Comparative Study of Inference Methods for Bayesian Nonnegative Matrix Factorisation
This work addresses the selection of inference methods for researchers and practitioners using Bayesian nonnegative matrix factorisation, but it is incremental as it primarily compares existing techniques with a new application.
The paper tackled the problem of comparing inference methods for Bayesian nonnegative matrix factorisation and tri-factorisation, finding that the variational Bayesian approach, which is new for these models, was evaluated alongside others for convergence, robustness to noise and sparsity, and efficiency with automatic model selection on synthetic and real-world datasets.

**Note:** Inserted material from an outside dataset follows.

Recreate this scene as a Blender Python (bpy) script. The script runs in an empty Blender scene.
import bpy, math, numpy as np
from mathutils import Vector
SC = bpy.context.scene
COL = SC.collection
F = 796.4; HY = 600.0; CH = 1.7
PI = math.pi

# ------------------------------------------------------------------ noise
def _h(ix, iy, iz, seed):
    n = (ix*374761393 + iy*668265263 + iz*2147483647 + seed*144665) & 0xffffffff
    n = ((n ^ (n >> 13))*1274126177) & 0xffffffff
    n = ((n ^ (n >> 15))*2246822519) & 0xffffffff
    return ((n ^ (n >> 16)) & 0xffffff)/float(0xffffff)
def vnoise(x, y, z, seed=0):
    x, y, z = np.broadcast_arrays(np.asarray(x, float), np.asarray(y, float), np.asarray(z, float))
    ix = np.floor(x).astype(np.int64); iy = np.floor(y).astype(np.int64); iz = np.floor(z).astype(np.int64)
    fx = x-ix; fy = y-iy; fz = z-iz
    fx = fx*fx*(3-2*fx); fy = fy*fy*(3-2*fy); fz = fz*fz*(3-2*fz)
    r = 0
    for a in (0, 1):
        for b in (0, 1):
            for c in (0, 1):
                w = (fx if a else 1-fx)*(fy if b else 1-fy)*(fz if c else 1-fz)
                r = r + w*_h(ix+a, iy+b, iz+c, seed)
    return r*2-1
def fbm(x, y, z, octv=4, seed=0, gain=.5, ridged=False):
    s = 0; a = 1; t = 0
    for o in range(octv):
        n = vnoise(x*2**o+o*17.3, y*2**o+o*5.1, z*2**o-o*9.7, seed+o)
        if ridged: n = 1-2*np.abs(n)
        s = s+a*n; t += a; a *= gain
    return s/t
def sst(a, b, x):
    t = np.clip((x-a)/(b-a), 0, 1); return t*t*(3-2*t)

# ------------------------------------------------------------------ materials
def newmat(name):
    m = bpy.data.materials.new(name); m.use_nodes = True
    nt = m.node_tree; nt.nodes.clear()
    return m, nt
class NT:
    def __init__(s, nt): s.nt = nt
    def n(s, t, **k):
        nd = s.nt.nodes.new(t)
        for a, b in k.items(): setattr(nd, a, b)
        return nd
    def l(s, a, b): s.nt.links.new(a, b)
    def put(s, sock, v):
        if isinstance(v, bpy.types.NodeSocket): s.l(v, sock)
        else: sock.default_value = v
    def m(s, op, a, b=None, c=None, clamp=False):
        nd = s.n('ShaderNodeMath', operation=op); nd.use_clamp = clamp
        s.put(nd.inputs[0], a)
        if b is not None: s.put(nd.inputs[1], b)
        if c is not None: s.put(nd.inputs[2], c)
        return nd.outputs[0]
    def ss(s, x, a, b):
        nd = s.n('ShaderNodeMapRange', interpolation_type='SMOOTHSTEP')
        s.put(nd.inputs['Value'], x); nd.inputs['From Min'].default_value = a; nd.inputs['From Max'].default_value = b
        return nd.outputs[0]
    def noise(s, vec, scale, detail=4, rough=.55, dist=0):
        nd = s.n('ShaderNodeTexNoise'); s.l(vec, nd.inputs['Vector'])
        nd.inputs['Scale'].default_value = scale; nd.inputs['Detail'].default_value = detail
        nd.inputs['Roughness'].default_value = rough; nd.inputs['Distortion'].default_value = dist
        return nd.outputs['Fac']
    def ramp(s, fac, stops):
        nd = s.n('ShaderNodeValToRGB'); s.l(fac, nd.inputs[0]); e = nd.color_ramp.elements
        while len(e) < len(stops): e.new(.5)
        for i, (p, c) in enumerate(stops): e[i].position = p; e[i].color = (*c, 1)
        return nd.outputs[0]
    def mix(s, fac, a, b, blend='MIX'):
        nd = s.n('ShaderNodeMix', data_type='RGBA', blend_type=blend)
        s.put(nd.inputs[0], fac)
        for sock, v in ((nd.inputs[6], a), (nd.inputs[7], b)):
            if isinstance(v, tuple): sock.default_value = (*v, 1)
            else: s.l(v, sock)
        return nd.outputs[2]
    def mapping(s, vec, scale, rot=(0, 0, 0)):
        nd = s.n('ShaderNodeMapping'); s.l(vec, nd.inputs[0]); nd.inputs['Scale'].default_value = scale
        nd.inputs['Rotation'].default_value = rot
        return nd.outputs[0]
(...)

In this paper, we study the trade-offs of different inference approaches for Bayesian matrix factorisation methods, which are commonly used for predicting missing values, and for finding patterns in the data. In particular, we consider Bayesian nonnegative variants of matrix factorisation and tri-factorisation, and compare non-probabilistic inference, Gibbs sampling, variational Bayesian inference, and a maximum-a-posteriori approach. The variational approach is new for the Bayesian nonnegative models. We compare their convergence, and robustness to noise and sparsity of the data, on both synthetic and real-world datasets. Furthermore, we extend the models with the Bayesian automatic relevance determination prior, allowing the models to perform automatic model selection, and demonstrate its efficiency.